Cleaning a faucet aerator is a relatively simple task. To start, it can be a good idea to lay a towel down in the sink to prevent debris (or important parts of the assembly) from going down the drain. Next, you'll need to unscrew the aerator from the end of your faucet. You can grab most aerators with your fingers and twist counterclockwise (as if you are looking down on the top of the faucet) to get them out. If the aerator won't release with that simply twisting motion, you'll want to use a pair of pliers to break the seal. If that's the case, be sure to use a bit of duct tape or a rag on the outside of the aerator to prevent scratches.

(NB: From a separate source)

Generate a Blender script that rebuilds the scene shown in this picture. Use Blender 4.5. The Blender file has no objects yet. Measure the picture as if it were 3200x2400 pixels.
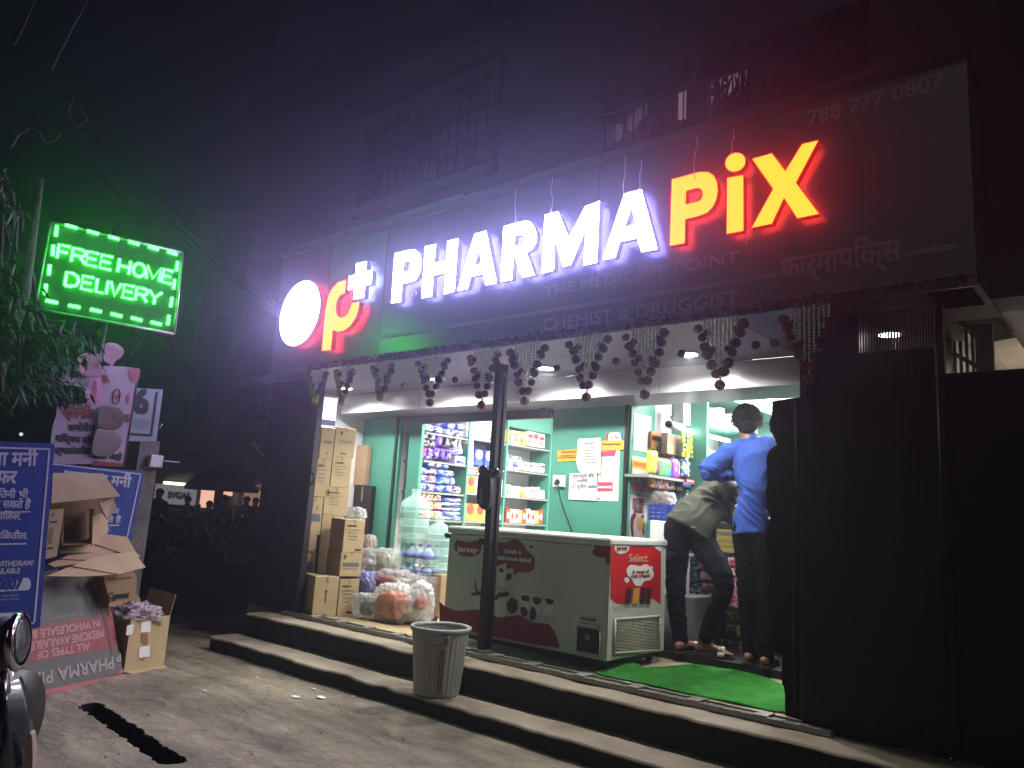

Some aerators are recessed inside the head of the faucet and can't be grabbed with pliers or your fingers. If you have a model like this, you'll need to use the special aerator removal key that came with the faucet. If you no longer have one, you can try contacting the manufacturer for help.

Once the aerator is unscrewed, clear away any visible debris and then take the assembly apart. A toothpick or small screwdriver can be helpful at this stage to lift out the various pieces. You may want to take pictures or a basic video as you take the aerator apart, so that you can be sure to put things back in the right order when you are done. You will frequently encounter a washer, a water limiter and a screen, and it's crucial to put them back correctly for the aerator to work properly.


Place the pieces of the aerator in a small bowl of vinegar for a minimum of five minutes or as long as overnight. Then, remove them, give a good scrub with an old toothbrush or use a toothpick to poke out any mineral deposits from the holes.


Then, reassemble the aerator. Screw it back onto the faucet in a clockwise direction, and you'll be good to go. If you notice water flowing from around the aerator instead of straight through it, give it a tighten with a wrench, being careful to brace the faucet itself with your hand to keep from putting pressure on its base.


Once everything is back in place, you can go back to ignoring the humble little aerator and enjoying a splash-free, unobstructed flow of water from your faucet each time you turn it on.